Tuesday, September 30, 2008

Colors


The yellow fire hydrants must be incredibly jealous. In the stark landscape of winter, they will seem like a welcome splash of color amidst the whites, greys, and browns. But right now, they look like artificial lemon candy amidst the infinite shades scattered by the trees. If Nature's first green is gold, this must be the most perfect palindrome.

Color has dominated my day in many respects. In my studio class, I performed "La Romance d'Ariel", an early Debussy piece voiced by the sprite, Ariel, from Shakespeare's Tempest. The text and setting are Ariel calling across the mountains to Miranda. Ariel mixes in visions of nature, the way the foxglove will ring along Miranda's path and how she will turn even more blonde under the birch foliage. Eventually, caught up in this rapture for the earth, Ariel dreamily describes how Miranda will see the lake in the crux of the valley, turning blue and reflecting the moods of the summer sky. At this point, Ariel realizes that just as the lake reflects the gaiety and sadness of the sky, so too does a heart too much in love reflect the relationship. Ariel is in love with Miranda. But Ariel realizes suddenly that Miranda is lost, gone forever. And the final repeat of the first words take on a new plaintive beseeching: "Across the sweet mountains, won't you come to the call of your Ariel?" The final sounds are nothing but "Ah" that leaps up and down the staff, a final desperate cry across the mountains.
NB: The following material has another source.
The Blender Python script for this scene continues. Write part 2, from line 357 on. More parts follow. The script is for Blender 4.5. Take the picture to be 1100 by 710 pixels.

I connect with this piece in so many ways. Debussy is one of those composers who pull something deep in my soul. The colors of his music are like those of the Impressionist painters. So much of the landscape becomes vivid before me because of the melodic swirls in his accompaniment. I can see Ariel, and I can feel the loss at the end. And that enables me to step out of myself and my technical concerns for a bit. My voice takes on its own new colors as it finds its home in the stratosphere. (The piece swings quite high in places, hovering around the G-D that are at the top of or off the treble staff.)

After I finished, my voice teacher exclaimed, "I feel like I'm hearing you for the first time! I haven't previously heard you in that upper quadrant of your voice. It's like I thought you were purple, and it turns out you're fuschia!"